La posibilidad de escapar de la condición de esclavo o de salir de ella era casi utópica. Los dueños más generosos les podían dar en usufructo alguna parcela, que podían cultivar después de su trabajo diario; no obstante, era muy complicado reunir lo suficiente como para comprar la libertad. Más frecuentes eran las manumisiones de los amos, en reconocimiento de servicios valiosos, o por remordimiento a la explotación.

Las miserables condiciones de vida y la dificultad para conseguir legalmente la libertad llevaron a algunos alzamientos, que fueron duramente reprimidos por españoles y portugueses, y también al cimarronaje. Los esclavos huidos de las haciendas o de las minas solían internarse en el monte, donde vivían libremente asociados en los denominados Palenques (Quilombos en Brasil). Allí llevaban las mujeres que lograban raptar y configuraban una especie de repúblicas independientes, en las que elegían a sus autoridades. Desde los Palenques bajaban a las haciendas para desvalijarlas, o robaban a los viajeros que transitaban por caminos rurales.

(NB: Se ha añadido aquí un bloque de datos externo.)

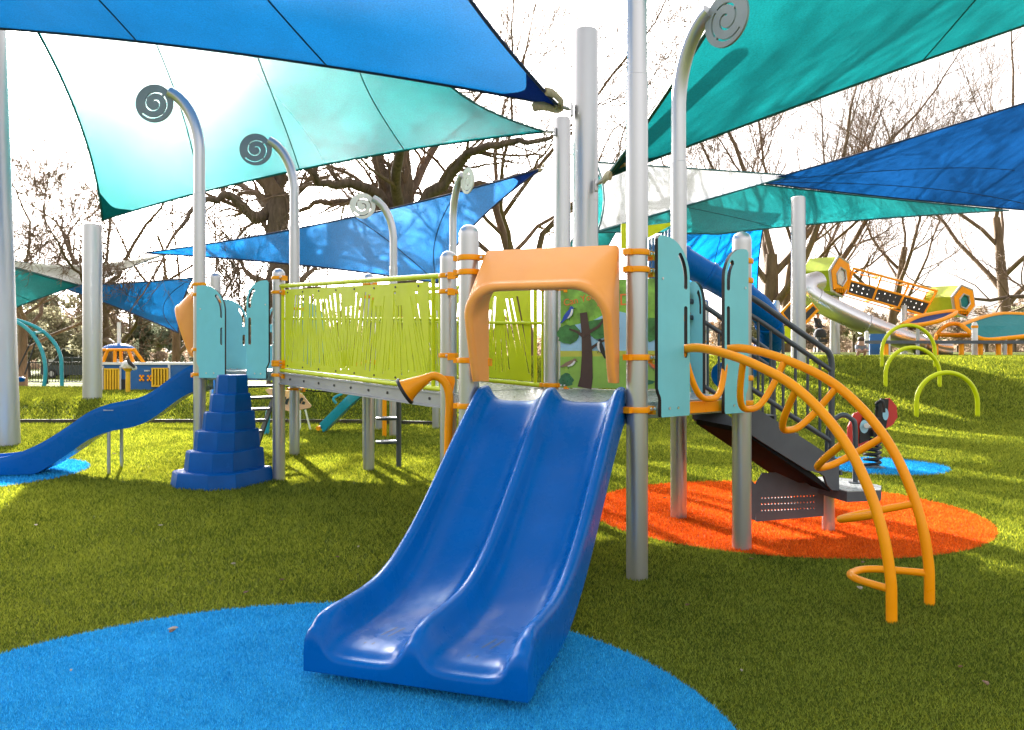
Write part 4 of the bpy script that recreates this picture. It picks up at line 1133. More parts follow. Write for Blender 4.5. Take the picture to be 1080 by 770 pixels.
for (px0, px1, top) in ((875, 886, 312), (950, 957, 322)):
    m = MB(); xg = W((px0 + px1) / 2, 372, Yp + .3); m.tube([V(xg.x, xg.y, tz(xg.x, xg.y) - .05), W((px0 + px1) / 2, top, Yp + .3)], [(px1 - px0) / 2 * Yp / F, (px1 - px0) / 2.4 * Yp / F], 14); m.build('post', 'column_metal', pt)
# lens shaped net canopies and low beam
def lens(name, label, pts, netm, th=.12):
    c = sum((Vector(p) for p in pts), Vector()) / len(pts)
    t = thing(name, (c.x, c.y, tz(c.x, c.y)), label, 'net canopy')
    m = MB(); m.tube(spline(list(pts) + [pts[0]], 5)[:-1], .075, 8, closed=True); m.build('rim', 'orange_paint', t)
    ring = spline(list(pts) + [pts[0]], 5)[:-1]; m = MB(); m.add([c] + ring, [(0, 1 + i, 1 + (i + 1) % len(ring)) for i in range(len(ring))]); m.build('net', netm, t, smooth=0, fixn=False)
    m = MB(); q = min(pts, key=lambda p: p.z); m.tube([V(q.x, q.y, tz(q.x, q.y) - .05), q], .06, 8); m.build('post', 'column_metal', t)
lens('net_canopy', 'navy net lens with orange rim left of the orange dome frame', [W(952, 342, 27), W(970, 334, 27.5), W(1000, 328.5, 28), W(1008, 330, 28), W(992, 338, 27.2), W(968, 343, 27)], 'navy_net')
lens('net_canopy', 'teal net lens with orange rim at the right edge', [W(1014, 343, 27), W(1040, 334, 28), W(1065, 331, 28.5), W(1110, 336, 28), W(1105, 350, 27), W(1060, 357, 26.5), W(1034, 357, 26.5)], 'teal_net')
fx = W(1005, 372, 28); t = thing('dome_frame', (fx.x, 28, tz(fx.x, 28)), 'low orange dome climbing frame under the lime and orange pod', 'climbing frame')
m = MB()
for dy in (0, .9):
    m.tube(spline([W(985, 372, 28 + dy), W(987, 357, 28 + dy), W(993, 347, 28 + dy), W(1004, 341.5, 28 + dy), W(1016, 344, 28 + dy), W(1026, 356, 28 + dy), W(1028, 372, 28 + dy)], 5), .07, 8)
    m.tube([W(987, 353, 28 + dy), W(1024, 354, 28 + dy)], .08, 8)
for p in ((993, 347), (1016, 344)): m.tube([W(*p, 28), W(*p, 28.9)], .06, 8)
m.build('frame', 'orange_paint', t)
bx = W(1000, 372, 25); t = thing('balance_beam', (bx.x, 25, tz(bx.x, 25)), 'long dark bench-like beam on orange posts along the mound crest', 'balance beam')
m = MB(); m.prism([(W(912, 0, 25).x, 0), (W(1090, 0, 25).x, 0), (W(1090, 0, 25).x, .1), (W(912, 0, 25).x, .1)], lambda a, b, tt_: V(a, 25 + tt_, W(0, 362.5, 25).z + b), 0, .35); m.build('beam', 'dark_steel', t, smooth=0)
for px in (934.5, 987, 1014, 1034, 1053, 1065):
    q = W(px, 372, 25.18); m = MB(); m.tube([V(q.x, q.y, tz(q.x, q.y) - .05), V(q.x, q.y, W(0, 361.5, 25).z)], .075, 10); m.build('leg', 'orange_paint', t)
q = W(1028, 372, 25.6); t = thing('short_post', (q.x, 25.6, tz(q.x, 25.6)), 'white post with orange band behind the long beam', 'post'); m = MB(); m.lathe((q.x, 25.6, 0), [(.09, tz(q.x, 25.6) - .05), (.09, W(0, 343, 25.6).z), (.06, W(0, 340, 25.6).z)], 14); m.build('pole', 'white_paint', t); m = MB(); m.lathe((q.x, 25.6, W(0, 346, 25.6).z), [(.10, 0), (.10, .08)], 14); m.build('band', 'orange_paint', t)
q = W(926, 372, 26); t = thing('blue_play_panel', (q.x, 26, tz(q.x, 26)), 'small blue panel between two white posts by the lime arch', 'play panel')
m = MB(); plate3(m, [W(917, 376, 26), W(935, 376, 26), W(935, 352, 26), W(917, 352, 26)], .06); m.build('panel', 'blue_board', t, smooth=0)
for px in (914, 937):
    q = W(px, 372, 26); m = MB(); m.lathe((q.x, 26, 0), [(.06, tz(q.x, 26) - .05), (.06, W(0, 350, 26).z), (.03, W(0, 349, 26).z)], 12); m.build('post', 'white_paint', t)

# orange net frame behind the column on the right
q = W(835, 372, 26); t = thing('diamond_frame', (q.x, 26, tz(q.x, 26)), 'lime post with orange-edged dark diamond panels behind the tall column', 'play panel')
m = MB(); plate3(m, [W(824, 330, 26), W(834, 319, 26), W(845, 331, 26), W(834, 342, 26)], .05); plate3(m, [W(846, 331, 26), W(857, 321, 26), W(862, 327, 26), W(850, 340, 26)], .05); m.build('dark_panel', 'mural_black', t, smooth=0)
m = MB(); m.tube([W(824, 330, 26), W(834, 319, 26), W(845, 331, 26), W(834, 342, 26)], .06, 6, closed=True); m.tube([W(846, 331, 26), W(857, 321, 26), W(862, 327, 26), W(850, 340, 26)], .06, 6, closed=True); m.build('panel_edge', 'orange_paint', t)
m = MB(); x0 = W(819, 372, 26); m.lathe((x0.x, 26, 0), [(.11, tz(x0.x, 26) - .05), (.11, W(0, 320, 26).z), (.07, W(0, 317, 26).z)], 14); m.build('post', 'column_metal', t)
m = MB(); plate3(m, [W(826, 362, 26.1), W(842, 362, 26.1), W(842, 344, 26.1), W(826, 344, 26.1)], .05); m.build('lime_panel', 'lime_board', t, smooth=0)

# three lime hoops on the mound
def hoop(px0, px1, pyb, ptop, Y, label):
    a, b = W(px0, pyb, Y), W(px1, pyb, Y); r = (b.x - a.x) / 2; c = (a.x + b.x) / 2
    zt = W(0, ptop, Y).z; t = thing('hoop_arch', (c, Y, tz(c, Y)), label, 'hoop', 'lime hoops on the mound')
    pts = [V(a.x, Y, tz(a.x, Y) - .05)] + [V(c - r * math.cos(s), Y, zt - r + r * math.sin(s)) for s in np.linspace(0, PI, 22)] + [V(b.x, Y, tz(b.x, Y) - .05)]
    m = MB(); m.tube(pts, .042, 12); m.build('tube', 'lime_paint', t, smooth=60)
def yon(px, py):      # distance at which the view ray meets the terrain
    y = 9.0
    while y < 40:
        p = W(px, py, y)
        if p.z <= terrain(p.x, y): return y
        y += .05
    return 20.0
hoop(966.5, 1031, 440, 393, yon(1000, 440), 'lime hoop nearest the viewer, lowest on the mound')
hoop(934, 991, 408, 366.5, yon(962, 408), 'middle lime hoop, half way up the mound')
hoop(930, 986, 388, 343, yon(958, 388), 'tallest-standing lime hoop at the crest of the mound')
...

Las autoridades persiguieron tenazmente los Palenques, pero no pudieron dominarlos.

También en el mundo negro apareció pronto el mestizaje, que originó la población mulata (hijos de varón blanco y esclava negra) y las castas. Las esclavas fueron mucho menos numerosas y fueron muy valoradas por los blancos como compañeras sexuales, aunque raramente llegaron a casarse con ellas.

En cuanto a las castas, eran productos de cruces interétnicos, a menudo múltiples. La Corona trató de evitar la mezcla de indios y negros, y prohibió que los libertos viviesen en poblaciones indígenas, pero fue inútil, ya que las posibilidades de los negros libres para encontrar pareja fueron muy limitadas, por el escaso número de negras. No podían aspirar a una blanca, y casi tampoco a una mulata, lo que prácticamente les obligó a buscar mujeres entre las indias y las mestizas. Así surgieron los zambos (descendientes de personas negras e indias), que siguieron cruzándose ininterrumpidamente.

Las castas fueron consideradas la escala más baja de la jerarquía social, elevando incluso el estatus del negro y del mulato, sobre todo si estos eran libres.